The D.C. Superior Court is $300,000 short of funds to pay jurors and may be forced to halt all civil jury trials for two months this summer, Chief Judge H. Carl Moultrie I warned yesterday.

Testifying at a congressional hearing, Moultrie also disclosed that 900 court employes may have to work for eight to 10 days without pay in September because not enough money has been appropriated to meet the court payroll for the entire fiscal year.

Although the suspension of jury trials would probably apply primarily to civil cases, some criminal cases could be affected as well, Moultrie said.

Court administrator Larry Polansky said a suspension of jury trials could increase the current backlog of criminal trials in the court.

Defendants often decide to plead guilty on the eve of scheduled jury trails, Polansky said, and the prospect of having those trials delayed would reduce the incentive to enter such pleas.

Jurors are now paid $30 a day. At 12-member jury panel cost $360 daily. About 20 panels sit in Superior Court on a typical day, a court official said.

Polansky said a supplemetal appropriation request recently made by Mayor Marion Barry and approved by the City Council would provide only about half the $650,000 needed to pay full wages to court employes. But the package does not include additional money for jury fees because Barry did not request it.
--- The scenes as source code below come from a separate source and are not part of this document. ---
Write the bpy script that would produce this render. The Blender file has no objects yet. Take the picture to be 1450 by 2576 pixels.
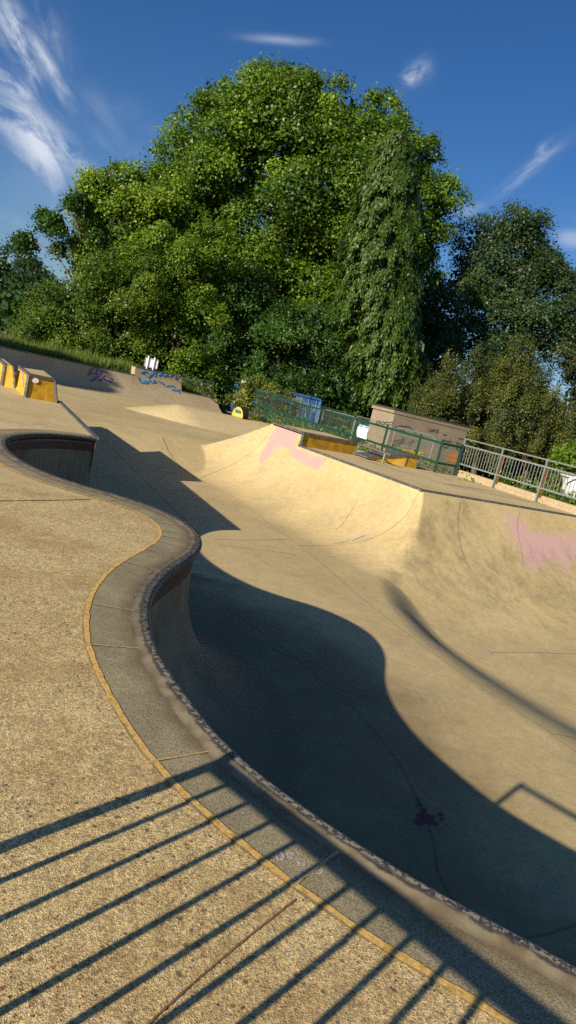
import bpy, math, random
import numpy as np
from mathutils import Vector, Matrix

random.seed(7)
RNG = np.random.default_rng(7)
scene = bpy.context.scene
COL = scene.collection

# ------------------------------------------------------------------ camera model
FPX, PITCH, ROLL, EYE = 1787.0, math.radians(9.8), math.radians(13.6), 1.6
CX, CY = 725.0, 1288.0
AX = np.array([1.0, 0, 0])
AF = np.array([0, math.cos(PITCH), -math.sin(PITCH)])
AD = np.array([0, -math.sin(PITCH), -math.cos(PITCH)])
CAM = np.array([0, 0, EYE])
cr, sr = math.cos(ROLL), math.sin(ROLL)


def ray(x, y):
    a, b = x - CX, y - CY
    return (a * cr + b * sr) * AX + (-a * sr + b * cr) * AD + FPX * AF


def at(x, y, z=0.0):
    d = ray(x, y)
    return CAM + d * ((z - EYE) / d[2])


def atd(x, y, Y):
    d = ray(x, y)
    return CAM + d * (Y / d[1])


def proj(P):
    q = np.asarray(P) - CAM
    w = q @ AF
    u, v = q @ AX / w * FPX, q @ AD / w * FPX
    return CX + u * cr - v * sr, CY + u * sr + v * cr


SUN_AZ, SUN_EL = math.radians(37.5), math.radians(22.2)
SUNDIR = np.array([math.sin(SUN_AZ) * math.cos(SUN_EL), math.cos(SUN_AZ) * math.cos(SUN_EL), -math.sin(SUN_EL)])
ZF = -1.63          # floor of the near bowl
ZR = -2.2           # floor of the right bowl
ZP = -0.9           # far plateau

# ------------------------------------------------------------------ object helpers


def tag(o, label=None, cat=None, group=None, kind=None):
    if label: o["label"] = label
    if cat: o["category"] = cat
    if group: o["group"] = group
    if kind: o["kind"] = kind
    return o


def empty(name, loc, rz=0.0):
    o = bpy.data.objects.new(name, None)
    o.location = loc
    o.rotation_euler = (0, 0, rz)
    COL.objects.link(o)
    return o


def link(name, me, parent=None):
    o = bpy.data.objects.new(name, me)
    COL.objects.link(o)
    if parent is not None:
        o.parent = parent
    return o


def mesh(name, V, F, mat, parent=None, smooth=False, attrs=None, uv=None):
    me = bpy.data.meshes.new(name)
    me.from_pydata([tuple(map(float, v)) for v in V], [], [tuple(map(int, f)) for f in F])
    if mat is not None:
        for m in (mat if isinstance(mat, (list, tuple)) else [mat]):
            me.materials.append(m)
    if smooth:
        me.polygons.foreach_set("use_smooth", [True] * len(me.polygons))
    for k, a in (attrs or {}).items():
        at_ = me.attributes.new(k, "FLOAT", "POINT")
        at_.data.foreach_set("value", np.asarray(a, dtype=np.float32))
    if uv is not None:
        l = me.uv_layers.new(name="UVMap")
        vi = np.empty(len(me.loops), dtype=np.int32)
        me.loops.foreach_get("vertex_index", vi)
        l.data.foreach_set("uv", np.asarray(uv, dtype=np.float32)[vi].ravel())
    me.update()
    return link(name, me, parent)


def quads_mesh(name, V, mat, parent=None, tint=None, n=4):
    """V: (N, n, 3) array of n-gons, fast path."""
    V = np.asarray(V, dtype=np.float32)
    N = V.shape[0]
    me = bpy.data.meshes.new(name)
    me.vertices.add(N * n)
    me.vertices.foreach_set("co", V.reshape(-1))
    me.loops.add(N * n)
    me.loops.foreach_set("vertex_index", np.arange(N * n, dtype=np.int32))
    me.polygons.add(N)
    me.polygons.foreach_set("loop_start", np.arange(0, N * n, n, dtype=np.int32))
    me.polygons.foreach_set("loop_total", np.full(N, n, dtype=np.int32))
    me.materials.append(mat)
    if tint is not None:
        a = me.attributes.new("tint", "FLOAT", "POINT")
        a.data.foreach_set("value", np.repeat(np.asarray(tint, dtype=np.float32), n))
    me.update(calc_edges=True)
    return link(name, me, parent)


class MB:
    """collects boxes, bars, tubes and polygons into one mesh"""

    def __init__(self):
        self.V, self.F, self.M = [], [], []

    def add(self, V, F, m=0):
        o = len(self.V)
        self.V += [np.asarray(v, float) for v in V]
        self.F += [tuple(i + o for i in f) for f in F]
        self.M += [m] * len(F)

    def box(self, c, s, R=None, m=0):
        c = np.asarray(c, float)
        s = np.asarray(s, float) / 2
        P = np.array([[x, y, z] for x in (-1, 1) for y in (-1, 1) for z in (-1, 1)]) * s
        if R is not None: P = P @ np.asarray(R).T
        self.add(P + c, [(0, 1, 3, 2), (4, 6, 7, 5), (0, 4, 5, 1), (2, 3, 7, 6), (0, 2, 6, 4), (1, 5, 7, 3)], m)

    def bar(self, a, b, w, h=None, up=(0, 0, 1), m=0):
        a, b = np.asarray(a, float), np.asarray(b, float)
        d = b - a
        L = np.linalg.norm(d)
        d = d / L
        up = np.asarray(up, float)
        if abs(d @ up) > .95: up = np.array([0, 1.0, 0]) if abs(d[1]) < .9 else np.array([1.0, 0, 0])
        s = np.cross(d, up); s /= np.linalg.norm(s)
        u = np.cross(s, d)
        self.box((a + b) / 2, (L, w, h or w), np.stack([d, s, u], 1), m)

    def tube(self, pts, rad, n=6, m=0, cap=True):
        pts = [np.asarray(p, float) for p in pts]
        k = len(pts)
        rad = [rad] * k if np.isscalar(rad) else rad
        rings = []
        for i, p in enumerate(pts):
            d = pts[min(i + 1, k - 1)] - pts[max(i - 1, 0)]
            d = d / (np.linalg.norm(d) + 1e-9)
            r = np.array([0, 0, 1.0]) if abs(d[2]) < .9 else np.array([1.0, 0, 0])
            s = np.cross(d, r); s /= np.linalg.norm(s)
            u = np.cross(s, d)
            rings.append([p + rad[i] * (math.cos(2 * math.pi * j / n) * s + math.sin(2 * math.pi * j / n) * u) for j in range(n)])
        V = [v for r in rings for v in r]
        F = []
        for i in range(k - 1):
            for j in range(n):
                F.append((i * n + j, i * n + (j + 1) % n, (i + 1) * n + (j + 1) % n, (i + 1) * n + j))
        if cap:
            F.append(tuple(range(n))[::-1]); F.append(tuple((k - 1) * n + j for j in range(n)))
        self.add(V, F, m)

    def prism(self, poly, z0, z1, m=0):
        n = len(poly)
        V = [(p[0], p[1], z0) for p in poly] + [(p[0], p[1], z1) for p in poly]
        F = [tuple(range(n))[::-1], tuple(range(n, 2 * n))] + [(i, (i + 1) % n, n + (i + 1) % n, n + i) for i in range(n)]
        self.add(V, F, m)

    def build(self, name, mat, parent=None, smooth=False):
        o = mesh(name, self.V, self.F, mat, parent, smooth)
        if isinstance(mat, (list, tuple)):
            o.data.polygons.foreach_set("material_index", self.M)
        return o


def ribbon(paths, width, lift, name, mat, parent=None, up=(0, 0, 1), jitter=0.0, taper=False):
    """flat strips following 3-D polylines; up may be a vector or a list of per-path vectors"""
    V, F = [], []
    for k, P in enumerate(paths):
        P = np.asarray(P, float)
        U = np.asarray(up[k] if isinstance(up, list) else up, float)
        U = U / np.linalg.norm(U)
        w = width[k] if isinstance(width, (list, tuple)) else width
        n = len(P)
        o = len(V)
        for i in range(n):
            d = P[min(i + 1, n - 1)] - P[max(i - 1, 0)]
            s = np.cross(d, U); s /= np.linalg.norm(s) + 1e-9
            ww = w / 2 * (1 + jitter * random.uniform(-1, 1))
            if taper: ww *= .35 + .65 * math.sin(math.pi * (i + .5) / n)
            c = P[i] + U * lift + s * jitter * w * .5 * random.uniform(-1, 1)
            V += [c - s * ww, c + s * ww]
        F += [(o + 2 * i, o + 2 * i + 1, o + 2 * i + 3, o + 2 * i + 2) for i in range(n - 1)]
    return mesh(name, V, F, mat, parent)


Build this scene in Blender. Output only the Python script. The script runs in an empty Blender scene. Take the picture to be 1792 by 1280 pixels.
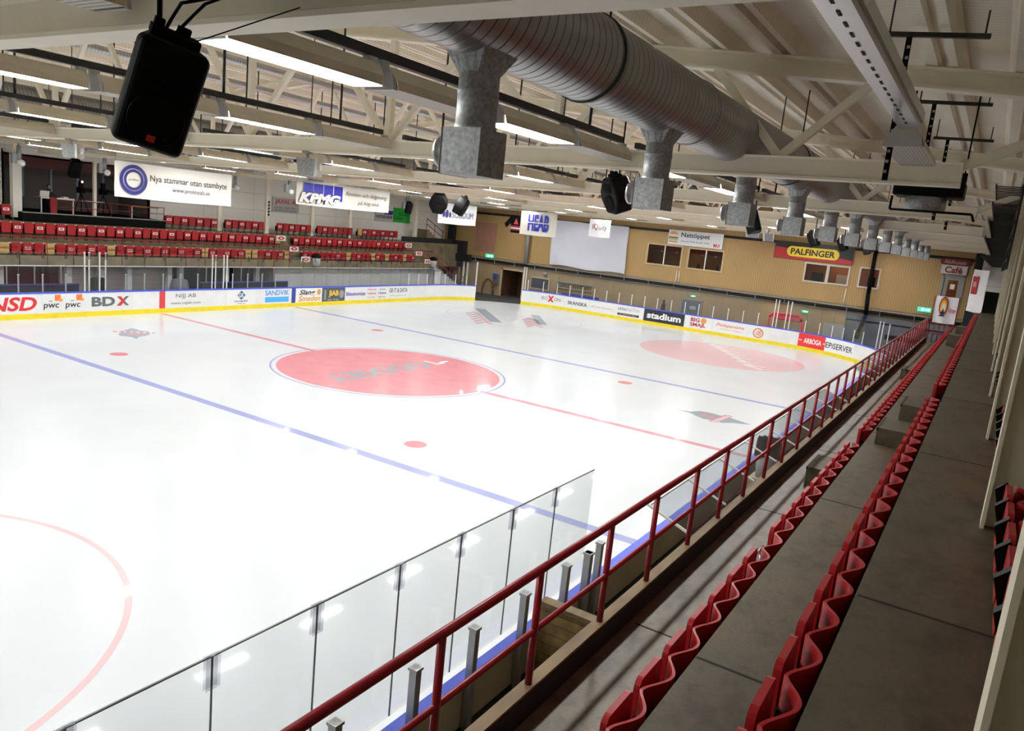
import bpy, bmesh, math, random
from mathutils import Vector, Matrix
random.seed(7)
S = bpy.context.scene
COL = S.collection
PI = math.pi

# ------------------------------------------------------------------ camera
cam_d = bpy.data.cameras.new('camera'); cam = bpy.data.objects.new('camera', cam_d); COL.objects.link(cam)
cam_d.sensor_width = 36.0; cam_d.lens = 1330.19/1792*36.0; cam_d.clip_start = .05; cam_d.clip_end = 300
CAM = Vector((-22.5275, -19.3657, 6.1168))
yaw, pitch, roll = .5496, -.1842, .1021
fw = Vector((math.cos(pitch)*math.cos(yaw), math.cos(pitch)*math.sin(yaw), math.sin(pitch)))
r0 = Vector((math.sin(yaw), -math.cos(yaw), 0)); u0 = r0.cross(fw)
rt = math.cos(roll)*r0 + math.sin(roll)*u0; up = -math.sin(roll)*r0 + math.cos(roll)*u0
m3 = Matrix((rt, up, -fw)).transposed()
cam.matrix_world = Matrix.Translation(CAM) @ m3.to_4x4()
S.camera = cam

# ------------------------------------------------------------------ light and exposure
LAMP_POWER = 66.0          # strength of the fluorescent diffusers
S.view_settings.view_transform = 'Standard'; S.view_settings.look = 'None'
S.view_settings.gamma = 1.0; S.view_settings.use_curve_mapping = False
S.view_settings.exposure = 0.0
w = bpy.data.worlds.new('hall_air'); S.world = w; w.use_nodes = True
w.node_tree.nodes['Background'].inputs[0].default_value = (.8, .85, 1, 1)
w.node_tree.nodes['Background'].inputs[1].default_value = .02
S.cycles.use_denoising = True
S.cycles.max_bounces = 10; S.cycles.diffuse_bounces = 6; S.cycles.glossy_bounces = 4
S.cycles.transparent_max_bounces = 24; S.cycles.sample_clamp_indirect = 6.0

# ------------------------------------------------------------------ materials
def mat(name, col, rough=.6, metal=0., spec=.5, var=0., vscale=6., bump=0., bscale=40., emit=None, strength=0., stretch=(1, 1, 1), ior=1.45, col2=None):
    m = bpy.data.materials.new(name); m.use_nodes = True
    nt = m.node_tree; b = nt.nodes['Principled BSDF']
    b.inputs['Base Color'].default_value = (*col, 1); b.inputs['Roughness'].default_value = rough
    b.inputs['Metallic'].default_value = metal; b.inputs['Specular IOR Level'].default_value = spec
    b.inputs['IOR'].default_value = ior
    if emit:
        b.inputs['Emission Color'].default_value = (*emit, 1); b.inputs['Emission Strength'].default_value = strength
    if var or bump:
        tc = nt.nodes.new('ShaderNodeTexCoord'); mp = nt.nodes.new('ShaderNodeMapping'); mp.inputs['Scale'].default_value = stretch
        nt.links.new(tc.outputs['Object'], mp.inputs[0])
    if var:
        n = nt.nodes.new('ShaderNodeTexNoise'); n.inputs['Scale'].default_value = vscale; n.inputs['Detail'].default_value = 6
        nt.links.new(mp.outputs[0], n.inputs['Vector'])
        r = nt.nodes.new('ShaderNodeValToRGB'); r.color_ramp.elements[0].position = .3; r.color_ramp.elements[1].position = .7
        c2 = col2 if col2 else tuple(max(0, c*(1-var)) for c in col)
        r.color_ramp.elements[0].color = (*c2, 1); r.color_ramp.elements[1].color = (*tuple(min(1, c*(1+var*.4)) for c in col), 1)
        nt.links.new(n.outputs[0], r.inputs[0]); nt.links.new(r.outputs[0], b.inputs['Base Color'])
    if bump:
        n2 = nt.nodes.new('ShaderNodeTexNoise'); n2.inputs['Scale'].default_value = bscale; n2.inputs['Detail'].default_value = 4
        nt.links.new(mp.outputs[0], n2.inputs['Vector'])
        bp = nt.nodes.new('ShaderNodeBump'); bp.inputs['Strength'].default_value = bump; bp.inputs['Distance'].default_value = .02
        nt.links.new(n2.outputs[0], bp.inputs['Height']); nt.links.new(bp.outputs[0], b.inputs['Normal'])
    return m

def wave_lines(m, axis, scale, lo, hi, dark, bump=0., src='Object', dist=.02):
    """thin repeating lines across the surface: corrugation, seams, planks"""
    nt = m.node_tree; b = nt.nodes['Principled BSDF']
    tc = nt.nodes.new('ShaderNodeTexCoord'); sx = nt.nodes.new('ShaderNodeSeparateXYZ'); nt.links.new(tc.outputs[src], sx.inputs[0])
    mu = nt.nodes.new('ShaderNodeMath'); mu.operation = 'MULTIPLY'; mu.inputs[1].default_value = scale
    nt.links.new(sx.outputs['XYZ'.index(axis)], mu.inputs[0])
    fr = nt.nodes.new('ShaderNodeMath'); fr.operation = 'FRACT'; nt.links.new(mu.outputs[0], fr.inputs[0])
    r = nt.nodes.new('ShaderNodeValToRGB'); e = r.color_ramp.elements
    e[0].position = lo; e[0].color = (dark, dark, dark, 1); e[1].position = hi; e[1].color = (1, 1, 1, 1)
    nt.links.new(fr.outputs[0], r.inputs[0])
    mx = nt.nodes.new('ShaderNodeMixRGB'); mx.blend_type = 'MULTIPLY'; mx.inputs[0].default_value = 1
    bc = b.inputs['Base Color']
    if bc.is_linked: nt.links.new(bc.links[0].from_socket, mx.inputs[1])
    else: mx.inputs[1].default_value = bc.default_value
    nt.links.new(r.outputs[0], mx.inputs[2]); nt.links.new(mx.outputs[0], bc)
    if bump:
        bp = nt.nodes.new('ShaderNodeBump'); bp.inputs['Strength'].default_value = bump; bp.inputs['Distance'].default_value = dist
        nt.links.new(r.outputs[0], bp.inputs['Height']); nt.links.new(bp.outputs[0], b.inputs['Normal'])
    return m

def glass_mat(name, tint, gloss=.06):
    m = bpy.data.materials.new(name); m.use_nodes = True; nt = m.node_tree
    for n in list(nt.nodes): nt.nodes.remove(n)
    o = nt.nodes.new('ShaderNodeOutputMaterial'); mx = nt.nodes.new('ShaderNodeMixShader')
    t = nt.nodes.new('ShaderNodeBsdfTransparent'); g = nt.nodes.new('ShaderNodeBsdfGlossy'); f = nt.nodes.new('ShaderNodeLayerWeight'); f.inputs[0].default_value = .12
    f.inputs[0].default_value = .5; pw = nt.nodes.new('ShaderNodeMath'); pw.operation = 'POWER'; pw.inputs[1].default_value = 4.0; mu = nt.nodes.new('ShaderNodeMath'); mu.operation = 'MULTIPLY_ADD'; mu.inputs[1].default_value = .55; mu.inputs[2].default_value = .035
    t.inputs[0].default_value = (*tint, 1); g.inputs['Roughness'].default_value = gloss; 
    nt.links.new(f.outputs['Fresnel' if False else 'Facing'], pw.inputs[0]); nt.links.new(pw.outputs[0], mu.inputs[0]); nt.links.new(mu.outputs[0], mx.inputs[0]); nt.links.new(t.outputs[0], mx.inputs[1]); nt.links.new(g.outputs[0], mx.inputs[2])
    nt.links.new(mx.outputs[0], o.inputs[0]); return m

M = {}
M['ice'] = mat('ice', (.545, .565, .59), .125, spec=.5, ior=1.31, var=.035, vscale=.5, bump=.03, bscale=3.)
M['ice_red'] = mat('ice_red_paint', (0.56, 0.2, 0.23), .125, ior=1.31, var=.1, vscale=1.2)
M['ice_line'] = mat('ice_line_paint', (0.5, 0.22, 0.26), .125, ior=1.31)
M['ice_pink'] = mat('ice_pink_paint', (0.6, 0.4, 0.42), .125, ior=1.31)
M['ice_blue'] = mat('ice_blue_paint', (0.26, 0.28, 0.5), .125, ior=1.31)
M['ice_grey'] = mat('ice_grey_paint', (0.25, 0.29, 0.33), .125, ior=1.31)
M['ice_white'] = mat('ice_white_paint', (0.68, 0.69, 0.71), .125, ior=1.31)
for k_ in list(M):
    b_ = M[k_].node_tree.nodes['Principled BSDF']; b_.inputs['Roughness'].default_value = .26; b_.inputs['Specular IOR Level'].default_value = .4
    b_.inputs['Coat Weight'].default_value = .22; b_.inputs['Coat Roughness'].default_value = .045; b_.inputs['Coat IOR'].default_value = 1.31
M['ground'] = mat('ground_concrete', (.05, .048, .045), .75, var=.3, vscale=1.)
M['board_white'] = mat('board_white', (.74, .74, .74), .35, var=.06, vscale=2.)
M['board_back'] = mat('board_back', (.46, .41, .29), .6, var=.15, vscale=1.5)
M['board_black'] = mat('board_black_band', (.02, .02, .02), .5)
M['yellow'] = mat('kick_yellow', (.78, .62, .02), .4, var=.1, vscale=3)
M['blue'] = mat('cap_blue', (.05, .09, .62), .4)
M['darkblue'] = mat('deep_blue', (.03, .05, .25), .45)
M['glass'] = glass_mat('rink_glass', (.93, .94, .94))
M['glass_edge'] = mat('glass_edge', (.12, .13, .13), .3)
M['clip'] = glass_mat('clip_acrylic', (.84, .84, .86), .2)
M['canopy'] = glass_mat('canopy_sheet', (.80, .81, .83), .15)
M['alu'] = mat('aluminium', (.42, .42, .41), .42, .75)
M['post_white'] = mat('post_white', (.72, .72, .70), .45)
M['red_rail'] = mat('red_rail_paint', (.24, .008, .014), .28, var=.15, vscale=8)
M['seat'] = mat('seat_red', (.38, .010, .015), .35)
M['seat_tan'] = mat('seat_plywood', (.55, .36, .14), .5, var=.2, vscale=5)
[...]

Stephen J. Pollak, president-elect of the D.C. Bar Association, said the threat of a jury shutdown "is very distressing. . . I would think it would be a matter of grave concern to the entire community."

The supplemental seeking an additional $62 million federal payment for citywide programs, will be sent soon to the federal Office of Management and Budget with a request that it be submitted to Congress. City Budget Director Gladys W. Mack said there has been no assurance OMB will send it to Congress, especially at a time when the federal government is trying to curtail spending.

Superior Court has not been hit directly by the mayor's recent order to city agencies to trim $26.1 million from this year's budgeted expenses as part of an effort to avert a deficit that could run as high as $172 million. But the court is being required to operate within the $23.6 million appropriation granted by Congress last year.

The level was so inadequate, Moultrie asserted, that it provided the court with at least 25 fewer employes than it needs to operate at a minimum level.

"It is unreasonable to expect the court system to continue to operate year after year with an ever-increasing work load and fewer employes to handle it," Moultrie declared.

"Even necessities were not at times available when needed because of our severely limited budget," Moultrie said in a prepared statement. "Major programs. . . have been hampered by the lack of jurors (because of insufficient funding) and the inability to provide staff overtime for the extended workday that our judges have undertaken. . .Our budget has betrayed us."

When Moultrie appeared yesterday before Rep. Julian C. Dixion (D-Calif.) the subcommittee chairman, the judge was suffering from laryngitis that left him voicless. Polansky, speacking for Moultrie, said the court faces a deficit of about $1 million, primarily in payroll cost.

Chief Judge Theodore R. Newman Jr. of the D.C. Court of Appeals said his panel, like the Superior Court, also suffers serious underfunding.

Corrections Director Delbert C. Jackson, also appearing before Dixon, said a shortage of funds in his department will require layoffs of 225 employes to meet the mayor's austerity program.

It is, Jackson said, "a sad circumstance. . . the impact is disastrous . . . I am very much upset."